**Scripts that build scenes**
>> START

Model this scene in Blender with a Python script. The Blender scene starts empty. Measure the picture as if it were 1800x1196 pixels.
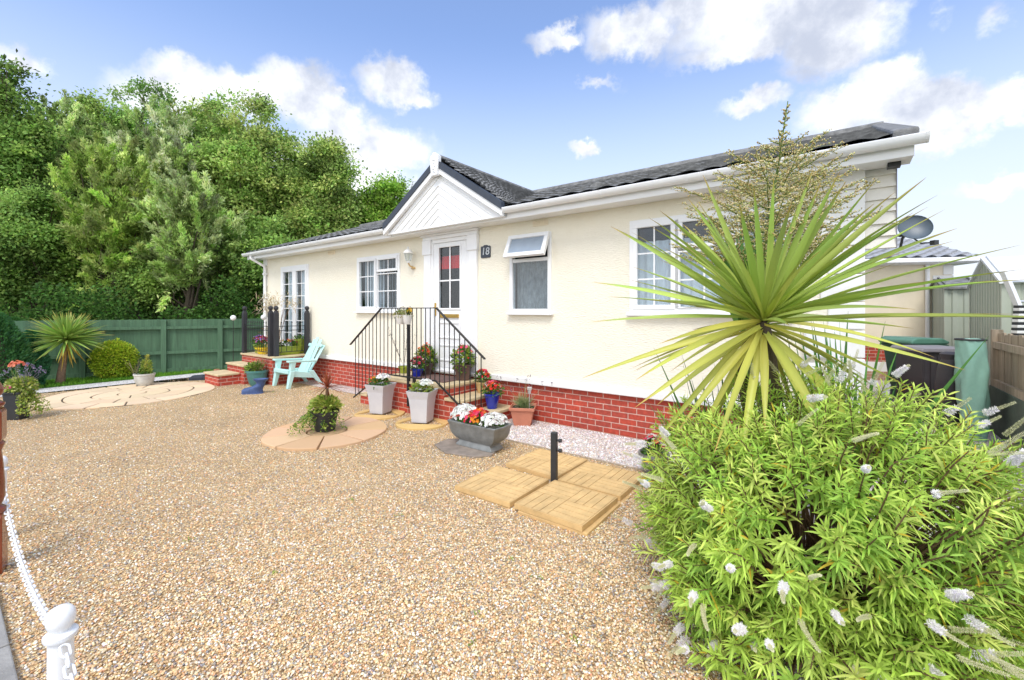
import bpy, math, random
import numpy as np
from mathutils import Vector, Matrix
random.seed(7); RNG = np.random.default_rng(11)
SC = bpy.context.scene; COL = SC.collection
R = math.radians
# ---------------------------------------------------------------- site frame
F = 770.0; EYE = 1.6; HOR = 545.0
TH = math.atan2(770, 1025); CT = math.cos(TH); ST = math.sin(TH); DW = 5.248; U0 = -12.011
def hw(u, v, z=0.0):            # house frame (along front, into house, up) -> world metres
    a = u + U0; b = v + DW
    return (a*CT + b*ST, -a*ST + b*CT, z)
def at(px, py, Y): return ((px-900)/F*Y, Y, EYE-(py-HOR)*Y/F)
def gp(px, py, z=0.0):
    t = F*(EYE-z)/(py-HOR); return ((px-900)/F*t, t, z)
# ---------------------------------------------------------------- materials
def nodes(name):
    m = bpy.data.materials.new(name); m.use_nodes = True
    nt = m.node_tree; b = nt.nodes['Principled BSDF']; return m, nt, b
def N(nt, typ, **kw):
    n = nt.nodes.new(typ)
    for k, v in kw.items():
        if k.startswith('i_'): n.inputs[k[2:].replace('_', ' ')].default_value = v
        else: setattr(n, k, v)
    return n
def ramp(nt, stops, interp='LINEAR'):
    n = nt.nodes.new('ShaderNodeValToRGB'); e = n.color_ramp.elements
    n.color_ramp.interpolation = interp
    while len(e) < len(stops): e.new(0.5)
    for i, (p, c) in enumerate(stops):
        e[i].position = p; e[i].color = (c[0], c[1], c[2], 1)
    return n
def coords(nt, scale=(1, 1, 1), kind='Object'):
    t = N(nt, 'ShaderNodeTexCoord'); mp = N(nt, 'ShaderNodeMapping'); mp.inputs['Scale'].default_value = scale
    nt.links.new(t.outputs[kind], mp.inputs['Vector']); return mp.outputs['Vector']
def mat(name, c, rough=.6, var=.12, vs=6.0, bump=0.0, bs=60.0, metal=0.0, spec=.5, stretch=(1, 1, 1), coat=0.0, dist=.01):
    m, nt, b = nodes(name); L = nt.links
    v = coords(nt, stretch)
    n = N(nt, 'ShaderNodeTexNoise', i_Scale=vs, i_Detail=6.0, i_Roughness=.62); L.new(v, n.inputs['Vector'])
    lo = [max(0, x*(1-var)) for x in c]; hi = [min(1, x*(1+var)) for x in c]
    r = ramp(nt, [(.3, lo), (.7, hi)]); L.new(n.outputs['Fac'], r.inputs['Fac']); L.new(r.outputs['Color'], b.inputs['Base Color'])
    rr = N(nt, 'ShaderNodeMapRange'); rr.inputs['To Min'].default_value = max(.02, rough-.1); rr.inputs['To Max'].default_value = min(1, rough+.1)
    L.new(n.outputs['Fac'], rr.inputs['Value']); L.new(rr.outputs['Result'], b.inputs['Roughness'])
    b.inputs['Metallic'].default_value = metal; b.inputs['Specular IOR Level'].default_value = spec; b.inputs['Coat Weight'].default_value = coat
    if bump:
        n2 = N(nt, 'ShaderNodeTexNoise', i_Scale=bs, i_Detail=5.0); L.new(v, n2.inputs['Vector'])
        bp = N(nt, 'ShaderNodeBump', i_Strength=bump, i_Distance=dist); L.new(n2.outputs['Fac'], bp.inputs['Height']); L.new(bp.outputs['Normal'], b.inputs['Normal'])
    return m
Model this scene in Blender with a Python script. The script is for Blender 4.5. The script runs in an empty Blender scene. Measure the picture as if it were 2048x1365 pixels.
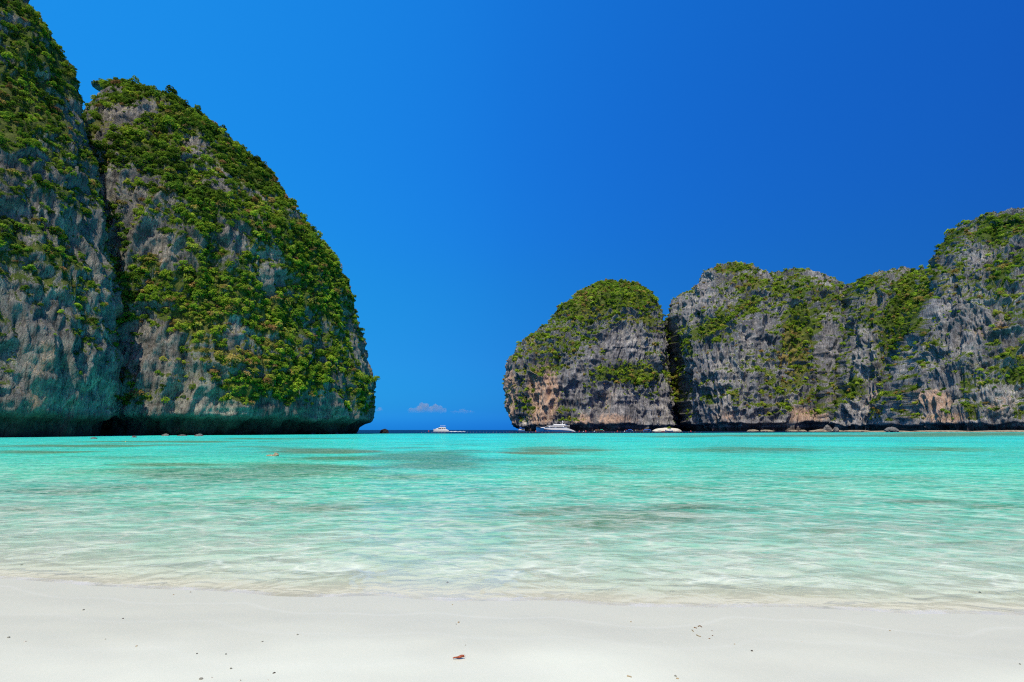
import bpy, math, random
import numpy as np
from mathutils import Vector, Matrix

R = math.radians
rng = np.random.default_rng(7)
random.seed(7)
scene = bpy.context.scene
COL = scene.collection

# ------------------------------------------------------------------ camera
FPX = 1024.0                      # focal length in pixels of the 2048 px wide frame
HORIZON = 860.3
PITCH = math.atan((HORIZON - 682.5) / FPX)
EYE = 1.9
cam_d = bpy.data.cameras.new('camera')
cam_d.sensor_width = 36.0
cam_d.lens = 36.0 * FPX / 2048.0
cam_d.clip_start = 0.05
cam_d.clip_end = 80000.0
cam = bpy.data.objects.new('camera', cam_d)
cam.location = (0, 0, EYE)
cam.rotation_euler = (R(90) + PITCH, 0, 0)
COL.objects.link(cam)
scene.camera = cam

# ------------------------------------------------------------------ sky and sun
SUN_DIR = Vector((-0.10, -0.49, 0.865)).normalized()      # towards the sun
SUN_EL = math.asin(SUN_DIR.z)
SUN_AZ = math.atan2(SUN_DIR.x, SUN_DIR.y)                # clockwise from +Y
world = bpy.data.worlds.new('World')
scene.world = world
world.use_nodes = True
wn = world.node_tree
wn.nodes.clear()
w_out = wn.nodes.new('ShaderNodeOutputWorld')
w_bg = wn.nodes.new('ShaderNodeBackground')
w_sky = wn.nodes.new('ShaderNodeTexSky')
w_sky.sky_type = 'NISHITA'
w_sky.sun_disc = False
w_sky.sun_elevation = SUN_EL
w_sky.sun_rotation = SUN_AZ
w_sky.altitude = 0
w_sky.air_density = 0.6
w_sky.dust_density = 2.2
w_sky.ozone_density = 6.0
# deep, strongly saturated blue of the photograph: one tone curve per channel over the whole sky
def w_scale(v):
    nd = wn.nodes.new('ShaderNodeVectorMath'); nd.operation = 'SCALE'; nd.inputs['Scale'].default_value = v
    return nd
w_s1, w_s2 = w_scale(0.1), w_scale(15.0)
w_cv = wn.nodes.new('ShaderNodeRGBCurve')
w_cv.mapping.use_clip = False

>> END

**Brief**
Your copy should match the records word for word, with the pictures removed.

**Answer to this problem**
Model this scene in Blender with a Python script. The Blender scene starts empty. Measure the picture as if it were 1800x1196 pixels.
import bpy, math, random
import numpy as np
from mathutils import Vector, Matrix
random.seed(7); RNG = np.random.default_rng(11)
SC = bpy.context.scene; COL = SC.collection
R = math.radians
# ---------------------------------------------------------------- site frame
F = 770.0; EYE = 1.6; HOR = 545.0
TH = math.atan2(770, 1025); CT = math.cos(TH); ST = math.sin(TH); DW = 5.248; U0 = -12.011
def hw(u, v, z=0.0):            # house frame (along front, into house, up) -> world metres
    a = u + U0; b = v + DW
    return (a*CT + b*ST, -a*ST + b*CT, z)
def at(px, py, Y): return ((px-900)/F*Y, Y, EYE-(py-HOR)*Y/F)
def gp(px, py, z=0.0):
    t = F*(EYE-z)/(py-HOR); return ((px-900)/F*t, t, z)
# ---------------------------------------------------------------- materials
def nodes(name):
    m = bpy.data.materials.new(name); m.use_nodes = True
    nt = m.node_tree; b = nt.nodes['Principled BSDF']; return m, nt, b
def N(nt, typ, **kw):
    n = nt.nodes.new(typ)
    for k, v in kw.items():
        if k.startswith('i_'): n.inputs[k[2:].replace('_', ' ')].default_value = v
        else: setattr(n, k, v)
    return n
def ramp(nt, stops, interp='LINEAR'):
    n = nt.nodes.new('ShaderNodeValToRGB'); e = n.color_ramp.elements
    n.color_ramp.interpolation = interp
    while len(e) < len(stops): e.new(0.5)
    for i, (p, c) in enumerate(stops):
        e[i].position = p; e[i].color = (c[0], c[1], c[2], 1)
    return n
def coords(nt, scale=(1, 1, 1), kind='Object'):
    t = N(nt, 'ShaderNodeTexCoord'); mp = N(nt, 'ShaderNodeMapping'); mp.inputs['Scale'].default_value = scale
    nt.links.new(t.outputs[kind], mp.inputs['Vector']); return mp.outputs['Vector']
def mat(name, c, rough=.6, var=.12, vs=6.0, bump=0.0, bs=60.0, metal=0.0, spec=.5, stretch=(1, 1, 1), coat=0.0, dist=.01):
    m, nt, b = nodes(name); L = nt.links
    v = coords(nt, stretch)
    n = N(nt, 'ShaderNodeTexNoise', i_Scale=vs, i_Detail=6.0, i_Roughness=.62); L.new(v, n.inputs['Vector'])
    lo = [max(0, x*(1-var)) for x in c]; hi = [min(1, x*(1+var)) for x in c]
    r = ramp(nt, [(.3, lo), (.7, hi)]); L.new(n.outputs['Fac'], r.inputs['Fac']); L.new(r.outputs['Color'], b.inputs['Base Color'])
    rr = N(nt, 'ShaderNodeMapRange'); rr.inputs['To Min'].default_value = max(.02, rough-.1); rr.inputs['To Max'].default_value = min(1, rough+.1)
    L.new(n.outputs['Fac'], rr.inputs['Value']); L.new(rr.outputs['Result'], b.inputs['Roughness'])
    b.inputs['Metallic'].default_value = metal; b.inputs['Specular IOR Level'].default_value = spec; b.inputs['Coat Weight'].default_value = coat
    if bump:
        n2 = N(nt, 'ShaderNodeTexNoise', i_Scale=bs, i_Detail=5.0); L.new(v, n2.inputs['Vector'])
        bp = N(nt, 'ShaderNodeBump', i_Strength=bump, i_Distance=dist); L.new(n2.outputs['Fac'], bp.inputs['Height']); L.new(bp.outputs['Normal'], b.inputs['Normal'])
    return m
Model this scene in Blender with a Python script. The script is for Blender 4.5. The script runs in an empty Blender scene. Measure the picture as if it were 2048x1365 pixels.
import bpy, math, random
import numpy as np
from mathutils import Vector, Matrix

R = math.radians
rng = np.random.default_rng(7)
random.seed(7)
scene = bpy.context.scene
COL = scene.collection

# ------------------------------------------------------------------ camera
FPX = 1024.0                      # focal length in pixels of the 2048 px wide frame
HORIZON = 860.3
PITCH = math.atan((HORIZON - 682.5) / FPX)
EYE = 1.9
cam_d = bpy.data.cameras.new('camera')
cam_d.sensor_width = 36.0
cam_d.lens = 36.0 * FPX / 2048.0
cam_d.clip_start = 0.05
cam_d.clip_end = 80000.0
cam = bpy.data.objects.new('camera', cam_d)
cam.location = (0, 0, EYE)
cam.rotation_euler = (R(90) + PITCH, 0, 0)
COL.objects.link(cam)
scene.camera = cam

# ------------------------------------------------------------------ sky and sun
SUN_DIR = Vector((-0.10, -0.49, 0.865)).normalized()      # towards the sun
SUN_EL = math.asin(SUN_DIR.z)
SUN_AZ = math.atan2(SUN_DIR.x, SUN_DIR.y)                # clockwise from +Y
world = bpy.data.worlds.new('World')
scene.world = world
world.use_nodes = True
wn = world.node_tree
wn.nodes.clear()
w_out = wn.nodes.new('ShaderNodeOutputWorld')
w_bg = wn.nodes.new('ShaderNodeBackground')
w_sky = wn.nodes.new('ShaderNodeTexSky')
w_sky.sky_type = 'NISHITA'
w_sky.sun_disc = False
w_sky.sun_elevation = SUN_EL
w_sky.sun_rotation = SUN_AZ
w_sky.altitude = 0
w_sky.air_density = 0.6
w_sky.dust_density = 2.2
w_sky.ozone_density = 6.0
# deep, strongly saturated blue of the photograph: one tone curve per channel over the whole sky
def w_scale(v):
    nd = wn.nodes.new('ShaderNodeVectorMath'); nd.operation = 'SCALE'; nd.inputs['Scale'].default_value = v
    return nd
w_s1, w_s2 = w_scale(0.1), w_scale(15.0)
w_cv = wn.nodes.new('ShaderNodeRGBCurve')
w_cv.mapping.use_clip = False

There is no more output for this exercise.